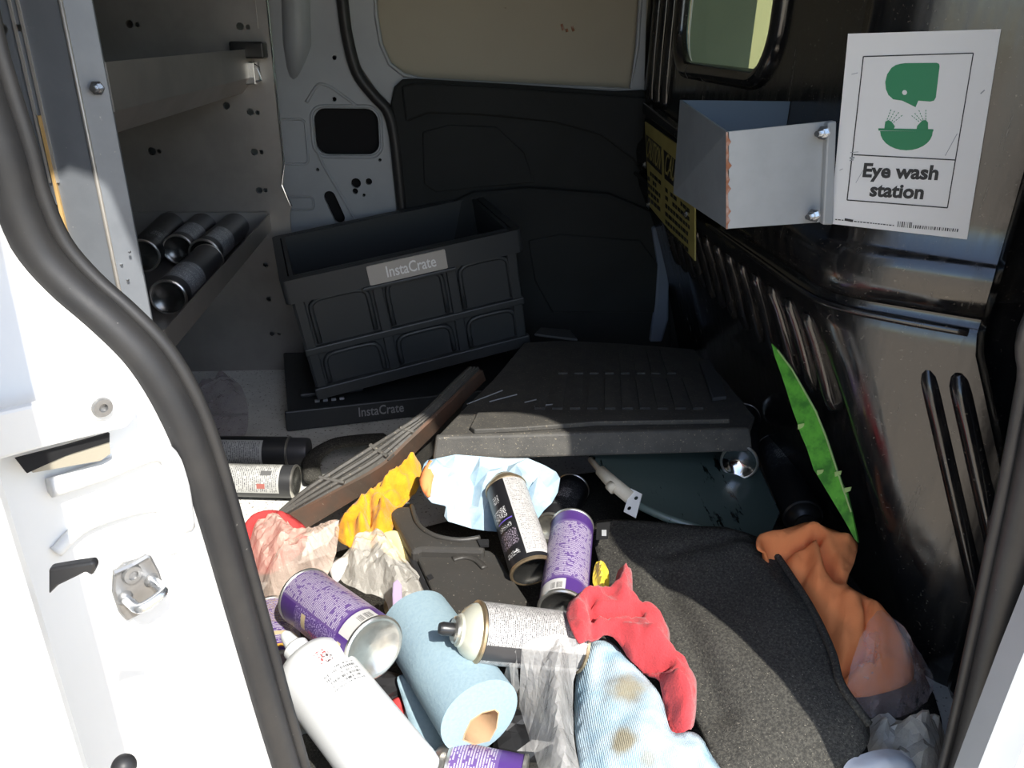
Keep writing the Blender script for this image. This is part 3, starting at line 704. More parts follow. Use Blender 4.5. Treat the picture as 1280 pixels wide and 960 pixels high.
can('spray_can', 'purple can lying behind the neck of the white bottle', at(350, 842, z=.06), at(338, 762, z=.06), .033, 'label_purple_band', 'dome', .5, PG)
can('spray_can', 'purple can with yellow bands below the white bottle beside the seal', at(375, 915, z=.035), at(325, 842, z=.035), .033, 'label_purple_band', 'dome', .5, PG)
can('spray_can', 'purple and white can cut by the bottom edge under the paper roll', at(655, 985, z=.045), at(545, 962, z=.05), .033, 'label_purple', 'dome', .60, PG)
can('spray_can', 'purple can leaning upright beside the black felt mat', at(703, 764, z=.115), at(716, 652, z=.115), .0325, 'label_purple', 'dome', .66, PG, 'can_base_dark')
can('spray_can', 'black can with white label and brown rimmed base beside the purple one', at(666, 715, z=.100), at(630, 603, z=.150), .0325, 'label_black_white', 'dome', .52, None, 'can_base_dark', 'can_gold')
can('spray_can', 'white spray paint can with exposed black nozzle lying above the paper roll', at(722, 803, z=.130), at(547, 785, z=.184), .0350, 'label_white', 'nozzle', .46, None, 'can_metal', 'can_gold')
can('spray_can', 'black can with white label half in sun on the floor', at(371, 602, z=.034), at(215, 598, z=.034), .031, 'label_dark_white', 'dome', .5, None, 'can_base_dark')
can('spray_can', 'black capped can with grey label in shade behind the sunlit one', at(238, 563, z=.034), at(386, 565, z=.034), .030, 'label_dark_white', 'cap', .5, None, cap=M('cap_grey', (.05, .05, .055), .4))
can('spray_can', 'can with shiny domed base under the corner of the rubber mat', at(924, 578, z=.140), at(930, 520, z=.120), .031, 'label_dark', 'dome', 0, None, M('chrome', (.7, .7, .72), .12, 1.0))
can('spray_can', 'black can with faint print standing behind the orange cloth', at(966, 560, z=.07), at(1006, 652, z=.07), .032, 'label_dark', 'dome', .5, None, 'can_base_dark', 'black_plastic')
can('spray_can', 'dark can wedged between the blue cloth and the purple can', at(690, 662, z=.035), at(718, 606, z=.035), .031, 'label_dark', 'dome', .5, None)
can('spray_can', 'dark can with a gold rim under the clear bags', at(500, 770, z=.03), at(548, 728, z=.03), .031, 'label_dark', 'dome', 0, None, 'can_gold', 'can_gold')
TG = 'cans in the lower tray'
zt_ = .375
can('spray_can', 'dark can with shiny round end nearest the rack upright in lower tray', at(178, 320, z=zt_), at(219, 277, z=zt_), .033, 'label_dark', 'dome', .5, TG, 'can_base_dark')
can('spray_can', 'grey labelled can at the back of the lower tray', at(222, 312, z=zt_), at(262, 276, z=zt_), .031, 'label_grey', 'dome', .5, TG, 'can_base_dark')
can('spray_can', 'grey labelled can beside the lip at the far end of lower tray', at(255, 318, z=zt_), at(298, 280, z=zt_), .031, 'label_grey', 'dome', .45, TG, 'can_base_dark')
can('spray_can', 'can touching the front lip of the lower tray, nearest to us', at(210, 372, z=zt_ - .002), at(262, 322, z=zt_ - .002), .031, 'label_grey', 'dome', .55, TG, 'can_base_dark')

# ---- white bottle
A, B = at(512, 990, z=.105), at(379, 822, z=.150)
L = (B - A).length
bt = thing('plastic_bottle', 'white plastic bottle with small nozzle cap lying at the bottom edge', 'bottle', A, align(A, B, math.atan2((align(A, B).transposed() @ (CAM - A)).y, (align(A, B).transposed() @ (CAM - A)).x) - 2 * math.pi * .5))
r = .043
obj('body', lathe(((.0001, .002), (r * .8, 0), (r * .97, .004), (r, .012), (r, L - .032), (r * .985, L - .024), (r * .93, L - .014), (r * .80, L - .006), (r * .55, L - .001), (r * .30, L + .001), (.0001, L + .001)), 48), 'bottle_label', bt)
cp = obj('cap', lathe(((.0145, L - .001), (.0150, L + .016), (.0125, L + .019), (.0095, L + .021), (.0070, L + .036), (.0050, L + .040), (.0001, L + .040)), 20), 'bottle', bt)
obj('cap_ring', lathe(((.0155, L), (.0155, L + .004), (.0145, L + .0045)), 20), 'bottle', cp)

# ---- paper towel roll
A, B = at(600, 896, z=.108), at(520, 778, z=.095)
L = (B - A).length
rl = thing('paper_towel_roll', 'pale blue paper towel roll with crushed cardboard core', 'paper roll', A, align(A, B))
r = .0475
loc = Matrix.Translation(A) @ align(A, B).to_4x4()
inv = loc.inverted()
core2 = [(inv @ at(a, b, z=.108)) for a, b in ()]
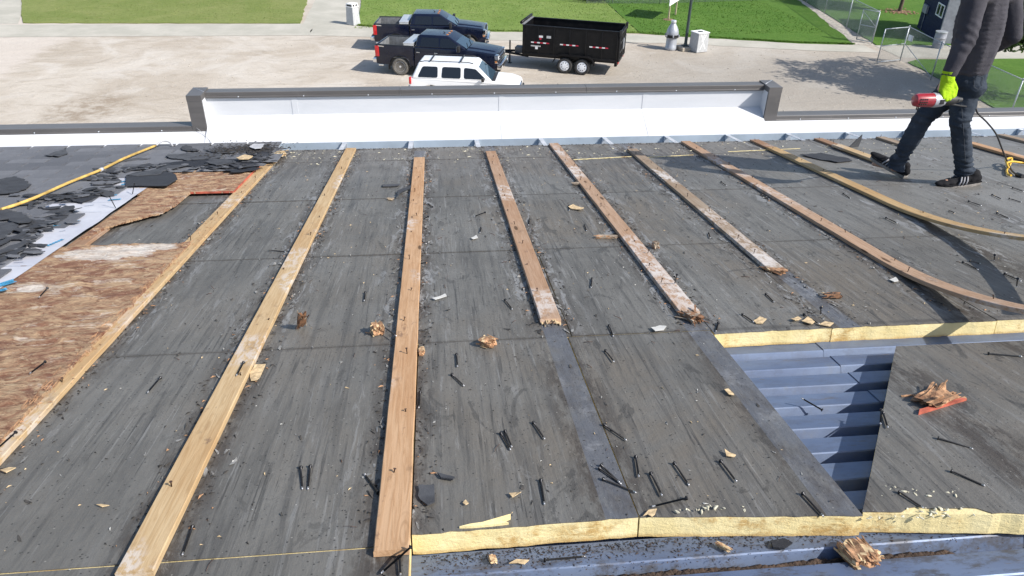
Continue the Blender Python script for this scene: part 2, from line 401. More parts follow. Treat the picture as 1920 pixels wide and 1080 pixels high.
def m_steel():
    t = NT('galvanised_deck'); v = t.coord()
    a = t.noise(t.coord(scale=(1.5, 6, 6)), 1.5, 5, 0.6); b = t.noise(v, 7, 6, 0.7)
    c = t.mix(t.ramp(a, 0.35, 0.7), (0.115, 0.152, 0.24), (0.155, 0.2, 0.295))
    c = t.mix(t.ramp(b, 0.55, 0.75, 0, 0.5), c, (0.17, 0.175, 0.17))
    ru = t.noise(t.coord(scale=(2, 9, 9), loc=(5, 2, 0)), 2.0, 6, 0.7)
    c = t.mix(t.ramp(ru, 0.6, 0.7, 0, 0.6), c, (0.15, 0.11, 0.065))
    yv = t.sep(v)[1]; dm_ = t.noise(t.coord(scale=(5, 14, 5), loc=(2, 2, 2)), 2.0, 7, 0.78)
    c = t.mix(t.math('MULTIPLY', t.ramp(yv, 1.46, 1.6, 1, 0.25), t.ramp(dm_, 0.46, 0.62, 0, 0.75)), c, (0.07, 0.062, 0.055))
    return t.out(c, t.ramp(b, 0.3, 0.8, 0.4, 0.6), 0.35, spec=0.5)

def m_foam():
    t = NT('yellow_foam'); v = t.coord(); xyz = t.sep(v)
    a = t.noise(v, 7, 5, 0.6); b = t.noise(t.coord(scale=(6, 6, 22)), 3.0, 6, 0.75, 0.6)
    c = t.mix(t.ramp(a, 0.3, 0.7), (0.68, 0.56, 0.28), (0.76, 0.66, 0.38))
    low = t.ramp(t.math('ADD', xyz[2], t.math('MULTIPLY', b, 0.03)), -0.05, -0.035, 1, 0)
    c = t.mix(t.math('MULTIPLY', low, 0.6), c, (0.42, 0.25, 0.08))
    c = t.mix(t.math('MULTIPLY', t.ramp(t.noise(v, 3.2, 7, 0.75), 0.5, 0.6), t.ramp(b, 0.35, 0.58)), c, (0.47, 0.31, 0.12))
    c = t.mix(t.ramp(t.noise(v, 40, 4, 0.8), 0.63, 0.75, 0, 0.5), c, (0.4, 0.25, 0.09))
    t.bump(t.math('ADD', t.noise(v, 60, 4, 0.7), b), 0.7, 0.004)
    return t.out(c, 0.9, spec=0.1)

def m_paint(name, col, coat=1.0, rough=0.35):
    t = NT(name); v = t.coord()
    n1 = t.noise(v, 2.2, 5, 0.7)
    c = t.mix(t.ramp(n1, 0.45, 0.8, 0, 0.05), col, (0.22, 0.2, 0.18))
    return t.out(c, t.ramp(n1, 0.3, 0.8, rough, rough + 0.15), coat=coat, spec=0.3)

M = {}
M['facer'] = m_facer(); M['foam'] = m_foam(); M['steel'] = m_steel(); M['wood'] = m_wood('batten_wood'); M['ply'] = m_ply()
M['wood_mould'] = m_wood('mouldy_batten_wood', spots=((1.2, .13), (2.28, .15))); M['wood_white'] = m_wood('whitened_batten_wood', spots=((.3, .32), (.9, .2)), weath=.8)
M['gravel'] = m_ground(); M['concrete'] = m_concrete(); M['shingle'] = m_shingle(); M['torn'] = m_torn()
M['lawn_l'] = m_grass('lawn_grass_pale', (0.165, 0.21, 0.055), (0.215, 0.245, 0.08), (0.28, 0.275, 0.115))
M['lawn_c'] = m_grass('lawn_grass', (0.14, 0.215, 0.045), (0.185, 0.255, 0.065), (0.245, 0.28, 0.10))
M['lawn_r'] = m_grass('lawn_grass_deep', (0.068, 0.15, 0.02), (0.09, 0.175, 0.028), (0.135, 0.21, 0.045))
def m_white():
    t = NT('white_membrane'); v = t.coord()
    n1 = t.noise(t.coord(scale=(1, 4, 4)), 1.1, 5, 0.6); n2 = t.noise(v, 5, 6, 0.75)
    c = t.mix(t.ramp(n1, 0.4, 0.75), (0.60, 0.61, 0.63), (0.545, 0.56, 0.585))
    c = t.mix(t.ramp(n2, 0.6, 0.8, 0, 0.3), c, (0.5, 0.49, 0.47))
    t.bump(t.noise(t.coord(scale=(1, 6, 6)), 2.0, 3), 0.15, 0.01)
    return t.out(c, 0.45, spec=0.4)
M['white'] = m_white()
def m_cap():
    t = NT('cap_flashing'); v = t.coord()
    n1 = t.noise(t.coord(scale=(0.7, 5, 5)), 1.5, 5, 0.6)
    c = t.mix(t.ramp(n1, 0.35, 0.7), (0.095, 0.09, 0.088), (0.125, 0.118, 0.115))
    c = t.mix(t.ramp(t.noise(v, 12, 5, 0.75), 0.6, 0.75, 0, 0.3), c, (0.22, 0.2, 0.18))
    return t.out(c, 0.42, spec=0.5)
M['cap'] = m_cap()
M['gutter'] = plain('gutter_steel', (0.36, 0.42, 0.48), 0.4, 0.3, 0.12, 3)
M['zinc'] = plain('zinc_bracket', (0.55, 0.58, 0.62), 0.35, 0.6, 0.15, 12)
M['nail'] = plain('nail_steel', (0.035, 0.035, 0.038), 0.35, 0.7, 0.4, 60)
M['nailtip'] = plain('bright_nail_tip', (0.6, 0.6, 0.62), 0.3, 0.8, 0.15, 60)
M['rust'] = plain('rusty_nail', (0.09, 0.05, 0.035), 0.6, 0.4, 0.4, 60)
M['red'] = plain('red_edge_paint', (0.36, 0.085, 0.05), 0.75, 0, 0.45, 14)
def m_mem():
    t = NT('white_underlayment'); v = t.coord()
    n1 = t.noise(v, 3, 5, 0.65); n2 = t.noise(t.coord(scale=(3, 14, 3)), 2.0, 5, 0.7)
    c = t.mix(t.ramp(n1, 0.35, 0.7), (0.43, 0.435, 0.48), (0.53, 0.535, 0.57))
    c = t.mix(t.ramp(n2, 0.58, 0.72, 0, 0.35), c, (0.45, 0.44, 0.47))
    t.bump(t.noise(v, 9, 4), 0.5, 0.008)
    return t.out(c, 0.55)
M['mem'] = m_mem()
M['blue'] = plain('blue_print', (0.06, 0.3, 0.5), 0.6, 0, 0.35, 18)
M['greyprint'] = plain('grey_print', (0.33, 0.36, 0.43), 0.6, 0, 0.2, 18)
M['navy'] = m_paint('navy_car_paint', (0.003, 0.0055, 0.019), 0.5, 0.25)
M['whitepaint'] = m_paint('white_car_paint', (0.8, 0.81, 0.82), 0.7, 0.3)
M['black'] = m_paint('black_trailer_paint', (0.003, 0.003, 0.004), 0.0, 0.45)
M['glass'] = NT('dark_glass').out((0.008, 0.01, 0.014), 0.04, spec=0.7)
M['wind'] = NT('windscreen_glass').out((0.03, 0.055, 0.08), 0.03, spec=0.9)
M['chrome'] = NT('chrome').out((0.75, 0.76, 0.78), 0.12, 1.0)
M['alu'] = plain('aluminium', (0.68, 0.69, 0.7), 0.35, 0.6, 0.08, 10)
M['rubber'] = plain('tyre_rubber', (0.035, 0.034, 0.033), 0.85, 0, 0.3, 10)
M['dusty'] = plain('dusty_tyre', (0.14, 0.13, 0.115), 0.9, 0, 0.3, 10)
M['rim'] = plain('rim_silver', (0.7, 0.7, 0.71), 0.35, 0.35, 0.1, 10)
M['rimwhite'] = plain('rim_white', (0.85, 0.87, 0.9), 0.4, 0, 0.08, 10)
M['tail'] = plain('tail_light', (0.5, 0.012, 0.015), 0.15, 0, 0.1, 10, coat=0.6)
M['lamp'] = plain('headlight_lens', (0.75, 0.76, 0.78), 0.1, 0.2, 0.1, 10)
M['amber'] = plain('amber_lens', (0.55, 0.2, 0.05), 0.2)
M['plastic'] = plain('black_plastic', (0.02, 0.02, 0.021), 0.55, 0, 0.2, 20)
M['bedliner'] = plain('grey_bed_liner', (0.16, 0.165, 0.17), 0.65, 0, 0.25, 6)
M['refl_w'] = plain('reflector_white', (0.8, 0.8, 0.8), 0.35)
M['refl_r'] = plain('reflector_red', (0.5, 0.02, 0.05), 0.35)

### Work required
Lines holding the word "Blender" in the entries above are the ones to pull out. Copy them all.

### Result of the task
Keep writing the Blender script for this image. This is part 3, starting at line 704. More parts follow. Use Blender 4.5. Treat the picture as 1280 pixels wide and 960 pixels high.
Continue the Blender Python script for this scene: part 2, from line 401. More parts follow. Treat the picture as 1920 pixels wide and 1080 pixels high.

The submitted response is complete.